Au passage, l’application de cette jurisprudence sur le fait qu’il ne pouvait ignorer la situation, logique au regard de l’élément moral de l’infraction, renforce l’efficacité de la dissuasion pénale. Elle se situe donc, sur le plan juridique, dans la lignée de la jurisprudence du droit pénal électoral.
Les treize coprévenus de Nicolas Sarkozy, poursuivis pour faux, abus de confiance et/ou escroquerie, ont écopé de deux ans à trois ans et demi de prison, partiellement assortis de sursis. Des peines d’inéligibilité ont aussi été prononcées.
Nicolas Sarkozy a fait appel de sa condamnation et la sanction pénale (en l’absence semble-t-il d’exécution provisoire) est suspendue.
En tout état de cause et dans l’attente, cette affaire reste essentielle sur le plan de la probité.
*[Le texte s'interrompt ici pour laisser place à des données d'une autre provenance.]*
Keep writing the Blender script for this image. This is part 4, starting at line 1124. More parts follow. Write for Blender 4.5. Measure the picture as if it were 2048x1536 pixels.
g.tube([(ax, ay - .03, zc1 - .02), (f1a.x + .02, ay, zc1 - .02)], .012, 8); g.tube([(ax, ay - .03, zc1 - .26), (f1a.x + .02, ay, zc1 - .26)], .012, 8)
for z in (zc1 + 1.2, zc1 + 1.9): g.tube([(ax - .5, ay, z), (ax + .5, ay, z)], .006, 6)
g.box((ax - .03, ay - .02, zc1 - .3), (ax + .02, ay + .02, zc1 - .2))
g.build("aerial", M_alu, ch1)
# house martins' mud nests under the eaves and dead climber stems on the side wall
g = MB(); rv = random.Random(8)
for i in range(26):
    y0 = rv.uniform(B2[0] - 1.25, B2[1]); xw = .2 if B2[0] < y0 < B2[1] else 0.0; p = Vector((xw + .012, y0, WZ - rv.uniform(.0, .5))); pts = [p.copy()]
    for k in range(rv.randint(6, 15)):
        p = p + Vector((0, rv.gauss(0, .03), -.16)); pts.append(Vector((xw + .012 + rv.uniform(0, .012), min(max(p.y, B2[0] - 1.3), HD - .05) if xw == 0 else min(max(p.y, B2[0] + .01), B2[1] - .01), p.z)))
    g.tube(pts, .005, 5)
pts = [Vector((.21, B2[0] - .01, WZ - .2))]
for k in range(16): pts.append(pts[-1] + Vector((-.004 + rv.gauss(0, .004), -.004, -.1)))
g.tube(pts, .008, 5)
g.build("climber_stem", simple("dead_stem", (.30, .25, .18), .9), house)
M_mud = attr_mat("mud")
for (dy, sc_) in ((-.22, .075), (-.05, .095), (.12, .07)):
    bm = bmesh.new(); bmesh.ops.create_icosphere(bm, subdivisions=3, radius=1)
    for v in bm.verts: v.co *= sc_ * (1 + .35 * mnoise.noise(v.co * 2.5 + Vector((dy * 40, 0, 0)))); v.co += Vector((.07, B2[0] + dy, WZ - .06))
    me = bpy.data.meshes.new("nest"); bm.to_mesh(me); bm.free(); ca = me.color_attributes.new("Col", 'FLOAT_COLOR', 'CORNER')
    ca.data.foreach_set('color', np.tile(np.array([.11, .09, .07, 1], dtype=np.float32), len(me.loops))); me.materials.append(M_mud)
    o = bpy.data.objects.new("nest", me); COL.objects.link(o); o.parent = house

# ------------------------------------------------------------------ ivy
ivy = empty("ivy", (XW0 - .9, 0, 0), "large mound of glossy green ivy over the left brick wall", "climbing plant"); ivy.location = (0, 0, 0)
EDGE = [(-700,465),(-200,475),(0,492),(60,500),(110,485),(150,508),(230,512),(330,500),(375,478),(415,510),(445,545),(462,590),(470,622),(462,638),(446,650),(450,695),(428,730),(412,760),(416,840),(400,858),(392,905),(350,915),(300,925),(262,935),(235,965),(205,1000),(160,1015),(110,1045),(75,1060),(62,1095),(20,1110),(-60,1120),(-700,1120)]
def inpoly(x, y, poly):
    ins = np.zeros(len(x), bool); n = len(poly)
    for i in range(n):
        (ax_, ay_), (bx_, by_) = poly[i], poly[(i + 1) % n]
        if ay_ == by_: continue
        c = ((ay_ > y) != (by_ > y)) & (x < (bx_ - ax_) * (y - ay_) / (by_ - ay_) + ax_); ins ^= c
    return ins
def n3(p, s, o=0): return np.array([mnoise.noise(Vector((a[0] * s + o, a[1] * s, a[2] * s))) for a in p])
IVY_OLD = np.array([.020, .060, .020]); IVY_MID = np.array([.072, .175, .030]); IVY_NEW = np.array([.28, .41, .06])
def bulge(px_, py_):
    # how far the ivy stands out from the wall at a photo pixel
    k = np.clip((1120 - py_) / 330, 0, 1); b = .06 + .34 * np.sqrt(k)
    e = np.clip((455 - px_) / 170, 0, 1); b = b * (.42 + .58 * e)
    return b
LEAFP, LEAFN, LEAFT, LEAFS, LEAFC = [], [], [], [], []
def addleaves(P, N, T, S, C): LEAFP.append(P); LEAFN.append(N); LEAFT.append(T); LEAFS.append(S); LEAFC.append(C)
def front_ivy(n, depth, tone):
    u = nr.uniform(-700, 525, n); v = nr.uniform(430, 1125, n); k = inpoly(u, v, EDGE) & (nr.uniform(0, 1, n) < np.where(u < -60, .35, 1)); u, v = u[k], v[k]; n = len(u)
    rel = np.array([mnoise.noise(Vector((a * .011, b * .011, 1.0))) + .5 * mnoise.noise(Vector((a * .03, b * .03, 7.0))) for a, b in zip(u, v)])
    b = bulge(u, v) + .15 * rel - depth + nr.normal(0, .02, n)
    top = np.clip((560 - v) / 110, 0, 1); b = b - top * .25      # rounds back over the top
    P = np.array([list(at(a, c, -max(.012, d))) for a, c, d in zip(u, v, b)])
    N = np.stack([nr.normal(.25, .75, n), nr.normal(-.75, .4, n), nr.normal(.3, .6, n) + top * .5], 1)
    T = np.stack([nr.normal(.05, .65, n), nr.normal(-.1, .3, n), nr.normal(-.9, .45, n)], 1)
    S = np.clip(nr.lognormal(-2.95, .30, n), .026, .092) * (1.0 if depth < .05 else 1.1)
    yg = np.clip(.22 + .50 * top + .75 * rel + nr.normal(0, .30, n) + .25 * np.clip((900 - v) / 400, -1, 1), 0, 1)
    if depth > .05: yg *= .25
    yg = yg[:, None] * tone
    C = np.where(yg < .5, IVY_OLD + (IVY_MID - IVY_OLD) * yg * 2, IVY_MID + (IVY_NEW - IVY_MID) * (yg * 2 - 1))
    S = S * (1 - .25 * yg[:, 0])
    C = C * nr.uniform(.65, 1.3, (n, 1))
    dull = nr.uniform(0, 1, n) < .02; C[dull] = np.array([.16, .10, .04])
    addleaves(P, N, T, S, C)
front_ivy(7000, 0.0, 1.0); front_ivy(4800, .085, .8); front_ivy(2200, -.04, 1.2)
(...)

C’est bien la première fois qu’un ancien chef de l’Etat se trouve condamné sur la base d’une telle infraction pénale. Pour rappel, la solution apportée par le Conseil constitutionnel dans la décision Sarkozy nº2019-783 QPC du 17 mai 2019, rendue dans le cadre de la procédure Bygmalion, doit être soulignée : le Conseil constitutionnel a refusé d’appliquer le principe non bis in idem en considérant que le contrôle des comptes de campagne et l’existence d’infractions pénales n’ont pas la même finalité (assurer le bon déroulement de l’élection présidentielle et faire respecter le principe d’égalité entre les candidats d’un côté, sanctionner les éventuels manquements à la probité des candidats et des élus de l’autre) et n’entrainent pas les mêmes sanctions (pénalité financière d’un côté, peine d’emprisonnement de l’autre). Dès lors, la coexistence de la législation administrative et de la législation pénale est possible, la sanction pénale étant d’une puissance symbolique et dissuasive considérable. Il s’agit donc d’une solution sans précédent.
Nous reviendrons sur le sujet quand nous aurons plus d’informations.